No one inside the stadium needed a reminder of how long it’s been since they celebrated a home league win. By the time Clarke made it five, the songs were back and the tension was gone. Nights like this can give a group belief that carries into the slog of autumn. The Championship doesn’t hand out style points for one big win, but it does reward teams that find a clear identity. Ipswich looked like themselves again.

How the game swung and what it means

Key stretches told the story. The first goal calmed Ipswich. The second, right after the break, broke Sheffield United’s plan. The third came from pressure and punishment. The fourth crowned the star of the night. The fifth underlined the gulf. Within those moments were the habits that win games: speed on the ball, clean runs off it, and a back line that dealt with crosses without fuss.

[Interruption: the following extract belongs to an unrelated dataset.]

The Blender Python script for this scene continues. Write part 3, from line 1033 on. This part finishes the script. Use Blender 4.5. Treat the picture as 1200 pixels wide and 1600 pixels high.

There’s also the human side. Players feel droughts. A winger who hasn’t scored in a while might turn down a shot. A striker without a goal in weeks might snatch at a chance. Friday cut those knots at Ipswich. Philogene will walk into training lighter. Hirst will, too. Clarke’s timing looked sharp. Furlong now has a base to build on after a positive debut.

For the Blades, it’s about small wins to stop the slide. A first goal to break the streak. A first point to change the narrative. The Championship can be unforgiving, and this kind of start can bury a season early if it isn’t arrested. The work now is about clarity: who presses, who stays, who protects the box, and who takes responsibility in the final third. Selles has decisions to make, and he needs some to land fast.

As for Ipswich, the table will look a little kinder this weekend. The bigger takeaway is that their plan worked with the players on the pitch. The changes—Furlong’s energy, Akpom’s link play, Clarke’s end product—gave McKenna options he can trust. And when your match-winner is flying, everything else feels simpler. Portman Road went home happy, and not just because of the scoreline. They saw a team that looked sharp, sure of itself, and ready to make up the ground it lost in August.